How does this new knowledge affect our appreciation of Anne?   

 

Looking for Anne makes us see that Anne is not a simple but a multi-layered character. As Anne herself says in the novel: “There’s such a lot of different Annes in me. I sometimes think that is why I’m such a troublesome person.” Maud’s imagination distilled the many influences and created a character that was a blend of orphan figure and glamour girl. We realize that she was not entirely forthright but we come to appreciate her imagination as a crucible that distilled a myriad of influences. And as Anne herself admits, “If I was just the one Anne it would be ever so much more comfortable, but then it wouldn't be half so interesting.” The fact that Anne is made up of many pieces explains her international appeal with readers from different cultures.

 

Your book is a dual biography of Anne and of Maud. Why did you choose this braided structure?

 

Looking for Anne is a dual biography because I wanted to show that Maud projected aspects of herself into the novel—her own ambition, her determination, her loneliness, and her hunger for love and family life.
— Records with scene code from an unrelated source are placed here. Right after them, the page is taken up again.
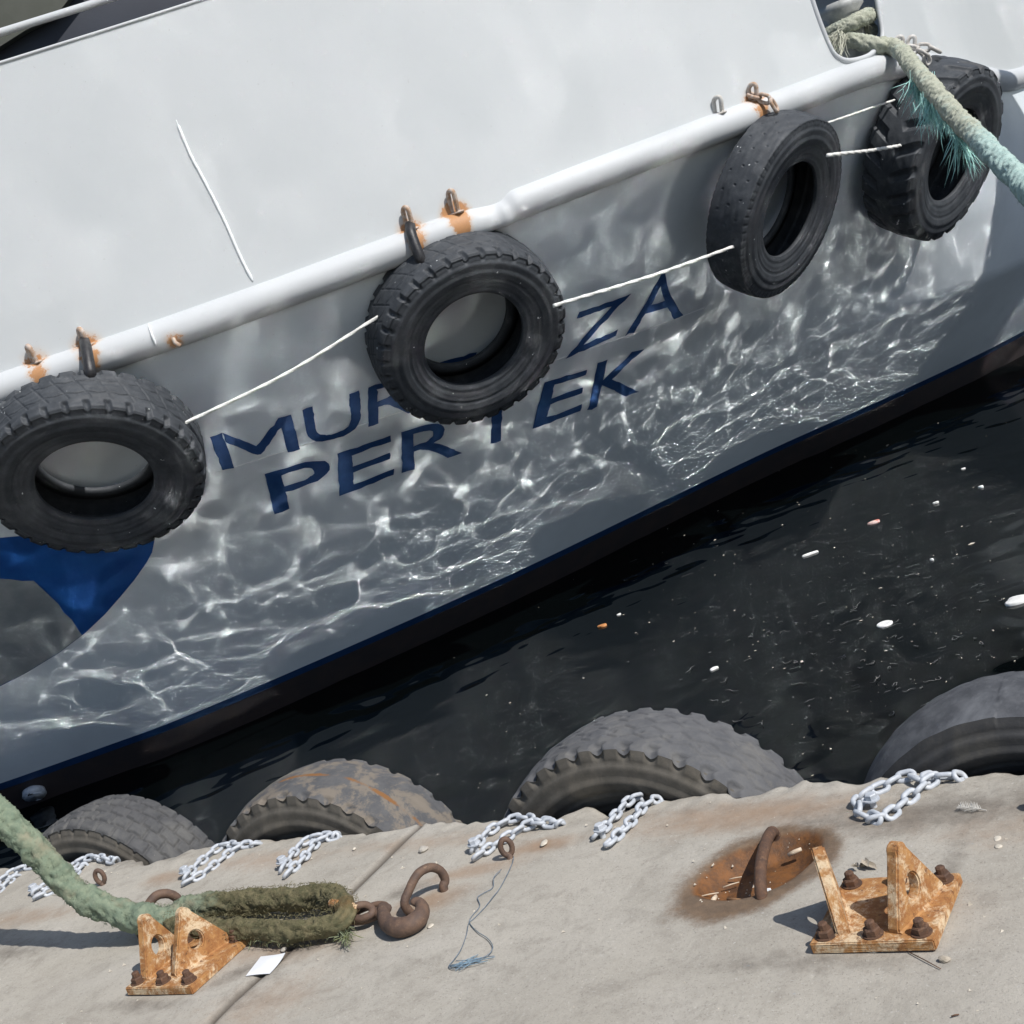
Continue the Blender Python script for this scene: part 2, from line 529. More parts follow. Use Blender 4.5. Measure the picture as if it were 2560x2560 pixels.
def on_wall(x, y, off=0.0):
    d = unit(ray(x, y)); loc, nrm, _, dist = DW.ray_cast(Vector(CAM), Vector(d))
    if loc is None: return None
    n = np.array(nrm); n = n if n@d < 0 else -n
    return np.array(loc)+n*off
pan = [(-260, 240), (0, 130), (70, 85), (150, 44), (215, -40), (120, -300), (-260, -260)]
A_ = [on_wall(*q, .01) for q in pan]; B_2 = [on_wall(*q, .09) for q in pan]
if all(q is not None for q in A_+B_2):
    n_ = len(pan); mb = MB()
    mb.add(np.array(A_+B_2), [tuple(range(n_))[::-1], tuple(range(n_, 2*n_))]+[(i_, (i_+1) % n_, n_+(i_+1) % n_, n_+i_) for i_ in range(n_)])
    ship_part("deckhouse_panel", mb.mesh("deckhouse_panel", smooth=False), M['olive'])
hr = np.c_[bfine[:, :2], bfine[:, 3]+.155]-bn*.03
sel = (proj(hr)[:, 0] < 1500) & (bfine[:, 1] < 7)
mb = MB(); P = hr[sel]
mb.add(*tube(resample(P, .05)[0], .021, 14))
for kq in [q for q in range(6, len(P), 50) if not -60 < proj(P[q])[0] < 420]: mb.add(*tube(np.array([P[kq], P[kq]-[0, 0, .16]]), .014, 10))
ship_part("handrail", mb.mesh("handrail"), M['rail'])

# ------------------------------------------------------------------ water
gx = np.unique(np.round(np.r_[np.linspace(-60, -13, 16), np.arange(-13, 2.5, 0.02), np.linspace(2.5, 50, 16)], 4))
gy = np.unique(np.round(np.r_[np.linspace(-.2, .2, 6), np.arange(.2, 12.5, .02), np.linspace(12.5, 80, 20)], 4))
X, Y = np.meshgrid(gx, gy, indexing='ij')
def waves(X, Y):
    r = np.random.default_rng(21)
    H = np.zeros_like(X)
    for i in range(70):
        lam = math.exp(r.uniform(math.log(.12), math.log(.66)))
        a = r.normal(-.65, .92)
        k = 2*math.pi/lam
        slope = .0064*(lam/.4)**.25
        warp = .25*np.sin(X*r.uniform(.3, .9)+Y*r.uniform(.3, .9)+r.uniform(0, 6))
        H += slope/k*np.sin(k*(X*math.cos(a)+Y*math.sin(a)+warp*lam)+r.uniform(0, 6.28))
    return H
fade = np.clip((X+14)/1.5, 0, 1)*np.clip((3-X)/1, 0, 1)*np.clip((13-Y)/1.5, 0, 1)
Hw = waves(X, Y)*fade
WV = np.stack([X, Y, ZW+Hw], -1)
t = NT("harbour water")
fr = t.n("Fresnel"); fr.inputs["IOR"].default_value = 1.33
fac = t.n("MapRange"); fac.clamp = True
for i_, v_ in ((1, .02), (2, .30), (3, .12), (4, .16)): fac.inputs[i_].default_value = v_
t.l(fr.outputs[0], fac.inputs[0])
df = t.n("BsdfDiffuse"); df.inputs[0].default_value = (.0012, .002, .0022, 1)
gl = t.n("BsdfGlossy"); gl.inputs["Roughness"].default_value = .04
gl.inputs[0].default_value = (1, 1, 1, 1)
mx = t.n("MixShader"); t.l(fac.outputs[0], mx.inputs[0]); t.l(df.outputs[0], mx.inputs[1]); t.l(gl.outputs[0], mx.inputs[2])
t.l(mx.outputs[0], t.t.nodes["Material Output"].inputs["Surface"]); t.t.nodes.remove(t.b)
M['water'] = t.m
tag(link("water", mesh_np("water", WV.reshape(-1, 3), grid_faces(len(gx), len(gy))), M['water']), kind="structure")

# ------------------------------------------------------------------ quay
EDGE = np.array([(-14, .02), (-8, .0), (-6, .02), (-5.323, 0.01), (-5.045, 0.001), (-4.764, -0.021), (-4.626, 0.009), (-4.388, -0.049), (-4.268, -0.078), (-4.185, -0.038), (-4.076, 0.032), (-4.003, 0.046), (-3.824, 0.034), (-3.627, 0.016), (-3.464, 0.031), (-3.126, 0.022), (-2.954, 0.024), (-2.779, 0.011), (-2.625, -0.005), (-2.455, -0.005), (-2.407, 0.018), (-2.385, 0.048), (-2.345, 0.041), (-2.264, -0.005), (-2.24, 0.037), (-2.136, 0.057), (-2.024, 0.055), (-1.854, 0.03), (-1.781, 0.044), (-1.709, 0.055), (-1.637, 0.064), (-1.534, 0.046), (-1.494, 0.01), (-1.471, 0.011), (-1.416, 0.048), (-1.301, 0.041), (-1.187, 0.026), (-1.09, 0.022), (-1.013, -0.002), (-.5, .03), (.4, .0), (3, .02), (8, 0)])
qx = np.unique(np.round(np.r_[np.linspace(-14, -5.6, 30), np.arange(-5.6, -.6, .0125), np.linspace(-.6, 8, 40)], 4))
ey = np.interp(qx, EDGE[:, 0], EDGE[:, 1])+.006*vnoise(qx, 0*qx, 11, lo=3, hi=28)
drow = np.unique(np.round(np.r_[np.arange(0, .25, .008), np.arange(.25, 1.75, .0125), np.linspace(1.75, 9, 24)], 4))[::-1]
QX = np.repeat(qx[:, None], len(drow), 1)
QY = ey[:, None]*np.exp(-drow/.25)[None]-drow[None]
QZ = .0022*vnoise(QX, QY, 12, lo=.4, hi=2.2)+.00022*vnoise(QX, QY, 13, lo=4, hi=12, n=60)
near = np.exp(-drow/.03)[None]
QZ += -.012*near*(1+.6*vnoise(QX, QY*0, 14, lo=1.2, hi=6))
QZ += .0022*np.exp(-drow/.10)[None]*vnoise(QX, QY, 15, lo=5, hi=16, n=60)
# expansion joint running back from the edge
JX = -3.02
jd = np.abs(QX-(JX+.006*vnoise(QY, 0*QY, 16, lo=.8, hi=5)))
joint = np.exp(-(jd/.015)**2)
QZ -= .012*joint
# recess around the ring bar
PC = np.array([-1.615, -.415]); PA = math.radians(50)
px_ = (QX-PC[0])*math.cos(PA)+(QY-PC[1])*math.sin(PA)
py_ = -(QX-PC[0])*math.sin(PA)+(QY-PC[1])*math.cos(PA)
pr_ = np.sqrt((px_/.20)**2+(py_/.145)**2)*(1+.05*vnoise(QX, QY, 17, lo=2, hi=8))
QZ -= .055*smooth01(1.0-pr_, .0, .45)
wall_z = np.array([-.03, -.07, -.13, -.22, -.35, -.55, -.8, -1.2, -2.0])
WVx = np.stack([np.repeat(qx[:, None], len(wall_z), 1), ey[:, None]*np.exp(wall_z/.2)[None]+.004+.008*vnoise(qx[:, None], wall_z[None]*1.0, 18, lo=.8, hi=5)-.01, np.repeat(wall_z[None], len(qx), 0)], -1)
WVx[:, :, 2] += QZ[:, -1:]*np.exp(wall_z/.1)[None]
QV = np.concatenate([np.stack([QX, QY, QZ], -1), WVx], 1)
XX, YY = QV[..., 0], QV[..., 1]
def blob(cx, cy, a, b=None, rot=0.0):
    b = b or a
    dx, dy = XX-cx, YY-cy
    u = dx*math.cos(rot)+dy*math.sin(rot); v = -dx*math.sin(rot)+dy*math.cos(rot)
    return np.exp(-((u/a)**2+(v/b)**2))
pit_out = np.sqrt(((px_+.02)/.285)**2+((py_+.02)/.218)**2)*(1+.05*vnoise(QX, QY, 19, lo=2, hi=9))
pit_out = np.concatenate([pit_out, 9+0*WVx[..., 0]], 1)
pit_in = np.concatenate([pr_, 9+0*WVx[..., 0]], 1)
wet = 1-smooth01(pit_out, .62, 1.12)
pitr = 1-smooth01(pit_in, .7, 1.2)
rust = np.zeros_like(XX)
for cx, cy, a, b, rt, s in [(-2.66, -.50, .17, .09, .5, .7), (-2.6, -.33, .25, .07, .3, .6), (-3.05, -.72, .30, .13, .1, .55), (-3.35, -.82, .28, .17, 0, .45), (-1.2, -.7, .26, .22, 0, .42),
                            (-2.42, -.20, .16, .07, .2, .7), (-4.05, -.22, .14, .08, 0, .6), (-3.78, -.5, .16, .10, 0, .45), (-4.6, -.45, .45, .10, .1, .5), (-1.75, -.12, .5, .13, 0, .65), (-2.9, -.12, .6, .08, 0, .45), (-3.6, -.15, .4, .1, 0, .5), (-1.35, -.22, .35, .12, -.2, .4), (-1.0, -.3, .3, .18, 0, .4), (-3.5, -1.2, .4, .12, .6, .2), (-2.9, -1.0, .3, .2, .5, .45)]:
    rust = np.maximum(rust, s*blob(cx, cy, a, b, rt))
dark = np.zeros_like(XX)
for cx, cy, a, b, rt, s in [(-3.0, -.75, .35, .06, .7, .5), (-2.78, -.42, .10, .06, .6, .5), (-4.5, -.68, .5, .10, 0, .4), (-1.15, -.18, .25, .08, 0, .55), (-1.1, -.60, .04, .3, 0, .5), (-1.35, -.86, .4, .06, 0, .4), (-2.2, -.06, 3, .05, 0, .25), (-3.4, -1.0, .3, .05, 0, .4), (-1.25, -.20, .5, .13, .05, .5), (-4.7, -.75, .25, .12, .8, .55), (-3.0, -.9, .12, .25, 0, .35), (-2.3, -.9, .5, .25, .4, .22), (-1.7, -1.0, .3, .15, -.3, .22), (-4.3, -.05, .5, .06, 0, .4)]:
    dark = np.maximum(dark, s*blob(cx, cy, a, b, rt))
jatt = np.concatenate([joint, np.zeros(WVx.shape[:2])], 1)
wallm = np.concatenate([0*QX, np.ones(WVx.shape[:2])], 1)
t = NT("worn concrete")
col = t.mix(t.ramp(t.noise(1.6, 6, .62), .3, .7), (.378, .350, .300), (.455, .425, .370))
col = t.mix(t.math('MULTIPLY', t.ramp(t.noise(9, 6, .72, dist=.8), .45, .72), .6), col, (.275, .25, .213))
col = t.mix(t.math('MULTIPLY', t.ramp(t.noise(3.1, 5, .6, dist=.6), .52, .8), .6), col, (.45, .42, .37))
col = t.mix(t.math('MULTIPLY', t.ramp(t.noise(33, 6, .78), .48, .66), .2), col, (.25, .225, .19))
col = t.mix(t.math('MULTIPLY', t.ramp(t.noise(150, 3, .8), .56, .70), .6), col, (.15, .138, .12))
col = t.mix(t.math('MULTIPLY', t.ramp(t.noise(95, 3, .7), .62, .70), .6), col, (.55, .53, .49))
vb = t.n("TexVoronoi"); vb.inputs["Scale"].default_value = 16; vb.inputs["Randomness"].default_value = 1
t.l(t.tc.outputs["Object"], vb.inputs["Vector"])
col = t.mix(t.math('MULTIPLY', t.math('SUBTRACT', 1.0, t.ramp(vb.outputs["Distance"], .03, .13)), .35), col, (.2, .185, .165))
ra = t.math('ADD', t.attr("rust"), t.math('MULTIPLY', t.math('SUBTRACT', t.noise(14, 6, .7), .5), .55))
col = t.mix(t.math('MULTIPLY', t.ramp(ra, .15, .8), .75), col, t.mix(t.noise(30, 4), (.33, .21, .125), (.24, .15, .09)))
da = t.math('ADD', t.attr("dark"), t.math('MULTIPLY', t.math('SUBTRACT', t.noise(18, 6, .75), .5), .7))
col = t.mix(t.math('MULTIPLY', t.ramp(da, .12, .65), .75), col, (.115, .098, .08))
wa = t.math('ADD', t.attr("wet"), t.math('MULTIPLY', t.math('SUBTRACT', t.noise(38, 6, .85), .5), .9))
wr = t.ramp(wa, .18, .85)
col = t.mix(t.math('MULTIPLY', wr, .85), col, t.mix(t.ramp(t.noise(22, 5, .7), .35, .65), (.10, .058, .03), (.16, .095, .05)))
pa = t.math('ADD', t.attr("pit"), t.math('MULTIPLY', t.math('SUBTRACT', t.noise(26, 5, .8), .5), .5))
col = t.mix(t.math('MULTIPLY', t.ramp(pa, .4, .75), .85), col, t.mix(t.ramp(t.noise(20, 6, .75), .35, .65), (.22, .085, .02), (.08, .036, .016)))
col = t.mix(t.math('MULTIPLY', t.attr("joint"), .9), col, (.085, .07, .055))
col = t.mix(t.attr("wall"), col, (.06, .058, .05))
nb = t.bump(t.noise(45, 8, .8), .009, .5)
nb = t.bump(t.noise(260, 3, .7), .0016, .45, nb)
rgh = t.math('SUBTRACT', .9, t.math('MULTIPLY', t.ramp(pa, .5, .8), .45))
M['concrete'] = t.done(col, rgh, 0, nb, .3)
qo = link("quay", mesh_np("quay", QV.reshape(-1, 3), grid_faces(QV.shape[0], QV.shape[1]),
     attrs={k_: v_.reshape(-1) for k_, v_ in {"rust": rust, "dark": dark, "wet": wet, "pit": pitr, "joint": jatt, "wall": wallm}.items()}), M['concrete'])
tag(qo, "worn pale concrete quay edge with rust stains and a joint", "quay", kind="structure")

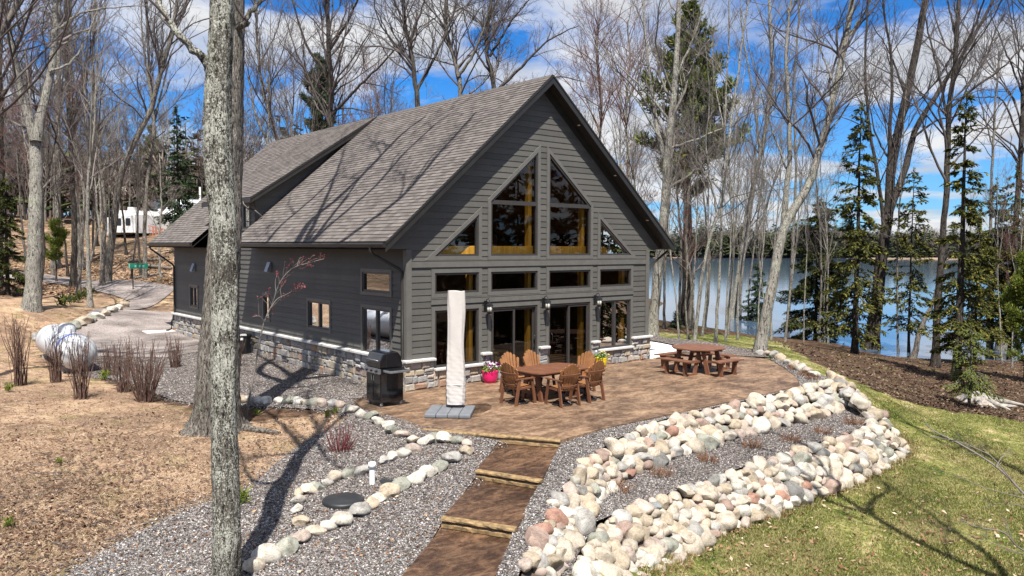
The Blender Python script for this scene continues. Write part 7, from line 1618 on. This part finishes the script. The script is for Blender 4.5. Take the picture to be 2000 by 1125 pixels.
(u, v), = scatter_px([(wood_px, 0)], 14000); q, D, f = Gs(u, v); flat_bits('dead_leaves', q[f & (q[:, 2] > -2.85)], .03, .08, .5, MT['litter'], .02)
(u, v), = scatter_px([([(-40,500),(330,500),(345,560),(150,575),(-40,580)], 0)], 5500); q, D, f = Gs(u, v); q = q[f]; q = q[~inpoly(q[:, 0], q[:, 1], DRV)]; flat_bits('dead_leaves', q, .06, .14, .5, MT['leaf'], .03)
(u, v), = scatter_px([(lawn_px, 0)], 2200); q, D, f = Gs(u, v); flat_bits('dead_leaves', q[f], .02, .055, .5, MT['leaf'], .035)
tt = resamp(np.concatenate([k4[:, :], e2]), 500)[0]; q = np.repeat(tt, 16, 0)+RNG.normal(0, .11, (8000, 3)); q[:, 2] = H(q[:, 0], q[:, 1])-.01; blades('edge_grass', q, .06, .17, .004, .010, MT['grass'], .45)
(u, v), = scatter_px([(gp, 0)], 900); q, D, f = Gs(u, v); flat_bits('dead_leaves', q[f], .015, .04, .5, MT['leaf'], .04)
tc_ = np.concatenate([k4[:, :], e2]); tt = resamp(tc_, 400)[0]; q = np.repeat(tt, 4, 0)+RNG.normal(0, .14, (1600, 3)); q[:, 2] = H(q[:, 0], q[:, 1]); flat_bits('dead_leaves', q, .02, .05, .5, MT['leaf'], .03)
# fallen twigs on the needle floor
(u, v), = scatter_px([(straw_px, 0)], 520); q, D, f = Gs(u, v); n = len(q); a = RNG.uniform(0, 6.28, n); l_ = RNG.uniform(.06, .38, n); K = 5; pts = [q+np.array([0, 0, .012])]; d = np.stack([np.cos(a), np.sin(a), np.zeros(n)], 1)
for k in range(K-1): d = norm(d+RNG.normal(0, .22, (n, 3))*np.array([1, 1, .25])); pts.append(pts[-1]+d*(l_/(K-1))[:, None])
B = np.stack(pts, 1); B[..., 2] = np.maximum(B[..., 2], H(B[..., 0], B[..., 1])+.006); V, F = tubes(B, RNG.uniform(.004, .009, n)[:, None]*np.linspace(1, .4, K)[None], 5); link('fallen_twigs', np_mesh('fallen_twigs', V, F, smooth=True), MT['twig'], kind='stuff')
I also wanted to show that the novel was a wish fulfilment dream. She dreamed up the things she did not have in her own life. Ultimately, we also see a woman who was successful as a writer because she combined the role of romantic dreamer with that of pragmatic business woman, launching herself from small-town Cavendish onto the world stage. This was an heroic struggle with many set-backs, and we come to appreciate Montgomery’s fierce determination and independence and chutzpah, all the more as we also see her entrapped in the conventions of her time.

 

Who would you compare Montgomery with in terms of her literary stature?  

 

With her remarkable popularity across a full century, an industry of films, adaptations, and commercial products, I would compare her with Jane Austen, who also wrote from her own very limited surroundings and circumstances, and returned in each novel to familiar motifs, with wit and irony. Both writers have enjoyed a following of fans, with adaptations, movies, clubs, and so forth. As an author of national significance, Montgomery also compares to someone like Mark Twain in the United States.  

 

What is your next project?

 

We are curating a Canada-wide exhibition tour entitled Anne of Green Gables: A Literary Icon at 100 from May 1, 2008 to March 1, 2009. Lucy Maud Montgomery had the ability to connect the wide expanse of this country with her novel, and that inspired me to take installments of the exhibition tour from coast to coast including Green Gables House in Cavendish, the Library and Archives Canada in Ottawa, Spadina Museum in Toronto, to venues in Winnipeg and Vancouver. A key component of this exhibit is a short video documentary that is based on two chapters in the book.